The State is the decision-making agency of the British society. It consists of three elements:

  • a decision-making body - Parliament
  • a bureaurocracy that carries out the decisions - the civil service
  • an organisation that enforces the law - the police and judiciary (the courts)

    Parliament

    The House of Commons is the elected body of representatives. The Members of Parliament (MPs) are divided on party lines. Normally the largest party forms the government. There is also the House of Lords which is only partly elected. Proposed laws (known as 'bills') have to be passed three times to become law and are then passed to the Queen for her assent.
    Many critics have pointed out the unrepresentative nature of MPs. They are overwhelmingly male, white and middle class. It is therefore possible for them truly to reflect the will of the people?

    The Civil Service

    The civil service is the bureaurocracy that runs the State on behalf of the government. In total there are over 700 000 civil servants. Whereas ministers (secretaries) rarely stay in one ministry (government department) for more than two years, civil servants spend their whole careers there. Often civil servants manipulate ministers into taking the decisions that they want them to.
    A second point of concern is that top civil servants come largely from a very exclusive social background. In 1984, for example, over half of all recruits to the top jobs in the civil service came from public schools, which are the type of school attended mainly by the British upper class.

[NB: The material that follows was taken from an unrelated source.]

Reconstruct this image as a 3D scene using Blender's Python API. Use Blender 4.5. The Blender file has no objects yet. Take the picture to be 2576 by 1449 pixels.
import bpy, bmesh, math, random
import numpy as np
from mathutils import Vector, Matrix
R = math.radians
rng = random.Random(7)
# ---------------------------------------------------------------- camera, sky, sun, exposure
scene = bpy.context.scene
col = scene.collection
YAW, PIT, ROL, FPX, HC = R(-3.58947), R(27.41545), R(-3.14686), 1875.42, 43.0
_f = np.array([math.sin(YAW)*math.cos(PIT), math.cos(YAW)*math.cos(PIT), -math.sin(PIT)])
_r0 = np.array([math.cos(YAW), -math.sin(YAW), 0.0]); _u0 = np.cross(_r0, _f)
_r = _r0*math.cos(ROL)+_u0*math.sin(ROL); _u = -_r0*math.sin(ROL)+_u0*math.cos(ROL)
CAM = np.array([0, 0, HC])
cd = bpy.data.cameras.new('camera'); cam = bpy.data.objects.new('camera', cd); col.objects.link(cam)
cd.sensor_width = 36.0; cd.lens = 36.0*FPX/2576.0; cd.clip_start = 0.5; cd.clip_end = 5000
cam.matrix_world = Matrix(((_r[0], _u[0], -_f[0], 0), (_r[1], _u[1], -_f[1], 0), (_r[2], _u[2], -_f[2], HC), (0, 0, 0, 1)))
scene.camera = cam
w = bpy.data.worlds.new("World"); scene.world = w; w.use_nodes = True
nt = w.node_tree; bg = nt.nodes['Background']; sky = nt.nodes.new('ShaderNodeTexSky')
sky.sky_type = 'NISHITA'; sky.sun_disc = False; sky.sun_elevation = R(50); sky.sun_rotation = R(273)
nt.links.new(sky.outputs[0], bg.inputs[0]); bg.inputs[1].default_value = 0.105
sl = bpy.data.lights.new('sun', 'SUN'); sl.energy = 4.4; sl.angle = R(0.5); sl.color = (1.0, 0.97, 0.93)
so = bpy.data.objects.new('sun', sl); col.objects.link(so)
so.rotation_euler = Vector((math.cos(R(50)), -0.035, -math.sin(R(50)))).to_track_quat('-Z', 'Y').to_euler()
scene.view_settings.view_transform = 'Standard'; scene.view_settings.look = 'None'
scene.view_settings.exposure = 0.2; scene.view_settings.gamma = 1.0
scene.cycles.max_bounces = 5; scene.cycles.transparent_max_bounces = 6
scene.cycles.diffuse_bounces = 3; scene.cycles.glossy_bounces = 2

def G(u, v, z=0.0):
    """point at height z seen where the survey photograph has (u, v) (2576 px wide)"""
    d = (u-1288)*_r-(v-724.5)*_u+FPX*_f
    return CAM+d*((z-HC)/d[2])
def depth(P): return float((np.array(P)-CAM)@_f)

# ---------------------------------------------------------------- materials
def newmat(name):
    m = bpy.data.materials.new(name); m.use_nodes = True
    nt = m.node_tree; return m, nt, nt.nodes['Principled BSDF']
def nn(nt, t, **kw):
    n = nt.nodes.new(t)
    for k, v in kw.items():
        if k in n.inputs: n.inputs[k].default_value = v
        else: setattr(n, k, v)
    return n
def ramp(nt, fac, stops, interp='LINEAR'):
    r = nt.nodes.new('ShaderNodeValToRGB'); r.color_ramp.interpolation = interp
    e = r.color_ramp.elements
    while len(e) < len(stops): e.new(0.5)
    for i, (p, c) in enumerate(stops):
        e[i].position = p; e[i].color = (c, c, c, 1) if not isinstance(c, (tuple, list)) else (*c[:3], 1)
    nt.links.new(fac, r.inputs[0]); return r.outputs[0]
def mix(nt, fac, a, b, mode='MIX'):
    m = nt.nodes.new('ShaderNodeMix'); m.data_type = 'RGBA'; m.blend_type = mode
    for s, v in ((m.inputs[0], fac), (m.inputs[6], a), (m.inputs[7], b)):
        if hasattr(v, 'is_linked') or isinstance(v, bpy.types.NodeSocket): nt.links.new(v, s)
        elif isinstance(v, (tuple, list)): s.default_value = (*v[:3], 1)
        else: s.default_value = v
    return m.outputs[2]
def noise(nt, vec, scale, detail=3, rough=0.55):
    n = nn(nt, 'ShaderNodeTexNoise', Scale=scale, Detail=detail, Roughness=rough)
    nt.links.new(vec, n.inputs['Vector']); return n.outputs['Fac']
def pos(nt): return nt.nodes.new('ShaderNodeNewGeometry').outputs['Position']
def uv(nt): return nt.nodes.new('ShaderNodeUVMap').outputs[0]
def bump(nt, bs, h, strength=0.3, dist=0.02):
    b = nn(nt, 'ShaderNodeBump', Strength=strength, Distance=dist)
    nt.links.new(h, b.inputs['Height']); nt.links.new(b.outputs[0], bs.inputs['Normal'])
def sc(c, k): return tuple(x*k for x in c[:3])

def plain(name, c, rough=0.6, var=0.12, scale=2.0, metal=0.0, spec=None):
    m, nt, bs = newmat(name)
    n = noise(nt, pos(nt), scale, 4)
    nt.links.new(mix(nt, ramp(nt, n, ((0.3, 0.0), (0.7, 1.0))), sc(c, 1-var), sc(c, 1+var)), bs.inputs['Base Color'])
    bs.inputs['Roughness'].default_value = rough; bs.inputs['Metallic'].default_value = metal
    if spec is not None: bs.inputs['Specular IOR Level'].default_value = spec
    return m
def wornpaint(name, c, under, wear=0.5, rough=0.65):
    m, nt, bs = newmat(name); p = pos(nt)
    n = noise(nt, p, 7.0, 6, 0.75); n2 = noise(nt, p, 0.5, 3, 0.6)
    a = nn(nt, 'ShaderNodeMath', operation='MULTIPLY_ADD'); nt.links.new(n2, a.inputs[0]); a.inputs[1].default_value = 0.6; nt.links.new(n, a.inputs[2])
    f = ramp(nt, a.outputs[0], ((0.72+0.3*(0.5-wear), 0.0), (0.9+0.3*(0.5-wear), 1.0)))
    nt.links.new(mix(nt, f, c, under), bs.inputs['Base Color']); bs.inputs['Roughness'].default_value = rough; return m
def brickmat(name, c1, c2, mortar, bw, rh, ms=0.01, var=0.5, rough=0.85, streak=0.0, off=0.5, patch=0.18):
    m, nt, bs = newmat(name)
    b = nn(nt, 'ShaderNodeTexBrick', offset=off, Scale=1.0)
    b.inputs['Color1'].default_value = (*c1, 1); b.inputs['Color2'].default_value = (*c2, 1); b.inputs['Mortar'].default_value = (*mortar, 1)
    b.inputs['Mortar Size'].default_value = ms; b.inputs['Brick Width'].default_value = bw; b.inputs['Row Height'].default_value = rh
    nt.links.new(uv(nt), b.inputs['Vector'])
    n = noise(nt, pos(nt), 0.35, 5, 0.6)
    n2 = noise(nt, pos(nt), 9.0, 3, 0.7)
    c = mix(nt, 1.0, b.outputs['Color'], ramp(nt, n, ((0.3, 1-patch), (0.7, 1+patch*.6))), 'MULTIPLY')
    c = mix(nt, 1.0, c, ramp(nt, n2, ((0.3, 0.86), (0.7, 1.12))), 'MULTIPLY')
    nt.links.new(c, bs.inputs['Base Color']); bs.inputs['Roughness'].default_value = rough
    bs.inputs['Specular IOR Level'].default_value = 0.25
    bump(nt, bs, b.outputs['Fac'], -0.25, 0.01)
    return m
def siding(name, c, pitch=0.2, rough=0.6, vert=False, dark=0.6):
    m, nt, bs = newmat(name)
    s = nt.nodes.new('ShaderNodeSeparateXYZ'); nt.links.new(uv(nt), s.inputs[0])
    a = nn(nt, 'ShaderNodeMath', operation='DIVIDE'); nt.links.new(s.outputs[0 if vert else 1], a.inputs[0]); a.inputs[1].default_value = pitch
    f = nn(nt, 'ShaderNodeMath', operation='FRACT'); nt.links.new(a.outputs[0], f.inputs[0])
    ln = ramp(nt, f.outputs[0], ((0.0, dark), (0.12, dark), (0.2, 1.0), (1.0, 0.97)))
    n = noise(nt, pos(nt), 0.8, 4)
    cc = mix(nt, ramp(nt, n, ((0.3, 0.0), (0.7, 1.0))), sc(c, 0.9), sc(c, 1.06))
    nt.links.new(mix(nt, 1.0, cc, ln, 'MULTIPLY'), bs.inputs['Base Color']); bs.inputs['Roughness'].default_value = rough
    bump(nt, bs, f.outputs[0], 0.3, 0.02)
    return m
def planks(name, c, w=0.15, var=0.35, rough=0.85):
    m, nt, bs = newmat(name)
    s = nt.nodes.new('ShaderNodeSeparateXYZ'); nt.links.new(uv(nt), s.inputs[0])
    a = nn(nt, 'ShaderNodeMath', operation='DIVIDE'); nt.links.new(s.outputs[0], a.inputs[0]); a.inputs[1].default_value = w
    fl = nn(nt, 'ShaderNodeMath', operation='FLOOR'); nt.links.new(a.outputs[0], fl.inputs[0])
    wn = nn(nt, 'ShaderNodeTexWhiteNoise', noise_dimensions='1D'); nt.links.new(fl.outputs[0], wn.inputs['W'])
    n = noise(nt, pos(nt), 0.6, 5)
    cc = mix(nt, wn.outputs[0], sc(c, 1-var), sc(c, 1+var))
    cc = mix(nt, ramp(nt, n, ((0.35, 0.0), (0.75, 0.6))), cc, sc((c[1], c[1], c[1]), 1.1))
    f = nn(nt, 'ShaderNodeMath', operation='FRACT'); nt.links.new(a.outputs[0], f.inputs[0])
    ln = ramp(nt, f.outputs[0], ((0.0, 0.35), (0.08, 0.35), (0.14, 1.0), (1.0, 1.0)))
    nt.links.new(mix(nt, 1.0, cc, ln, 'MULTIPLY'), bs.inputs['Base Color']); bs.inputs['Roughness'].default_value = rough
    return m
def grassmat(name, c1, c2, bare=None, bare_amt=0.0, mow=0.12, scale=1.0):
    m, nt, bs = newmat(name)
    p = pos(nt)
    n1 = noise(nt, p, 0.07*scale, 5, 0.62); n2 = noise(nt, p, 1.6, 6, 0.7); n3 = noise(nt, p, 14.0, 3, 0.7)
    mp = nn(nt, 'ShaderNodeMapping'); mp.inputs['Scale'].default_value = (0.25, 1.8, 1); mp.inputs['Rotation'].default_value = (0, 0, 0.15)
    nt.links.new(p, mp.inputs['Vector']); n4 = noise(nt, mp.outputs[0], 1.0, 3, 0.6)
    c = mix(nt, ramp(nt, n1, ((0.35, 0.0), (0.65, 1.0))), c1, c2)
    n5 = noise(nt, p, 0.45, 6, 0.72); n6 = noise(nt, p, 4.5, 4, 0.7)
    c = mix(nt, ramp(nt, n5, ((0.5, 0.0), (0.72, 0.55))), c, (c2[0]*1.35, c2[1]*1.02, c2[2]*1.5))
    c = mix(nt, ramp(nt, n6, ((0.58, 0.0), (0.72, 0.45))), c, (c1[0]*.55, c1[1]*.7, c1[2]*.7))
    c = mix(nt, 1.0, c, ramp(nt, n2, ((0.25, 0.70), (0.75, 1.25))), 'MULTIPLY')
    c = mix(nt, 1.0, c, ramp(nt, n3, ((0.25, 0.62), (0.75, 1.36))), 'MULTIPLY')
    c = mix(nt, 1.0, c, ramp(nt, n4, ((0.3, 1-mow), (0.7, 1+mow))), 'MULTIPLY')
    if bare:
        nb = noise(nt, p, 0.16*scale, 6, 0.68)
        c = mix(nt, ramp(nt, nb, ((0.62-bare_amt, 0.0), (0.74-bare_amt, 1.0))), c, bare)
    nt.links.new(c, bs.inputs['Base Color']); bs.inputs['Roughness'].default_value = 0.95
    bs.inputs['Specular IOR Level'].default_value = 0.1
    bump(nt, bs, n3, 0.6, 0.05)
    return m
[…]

    The Police and the Judiciary

    There are almost 200,000 full-time police officers in Britain, concentrated mainly in large cities.
    The judiciary, composed of judges and magistrates (who judge lesser offences), have the role of interpreting and fairly applying the law passed by Parliament. It should be noted that judges too are drawn from a very restricted social class background, just like senior civil servants and generally attended public schools.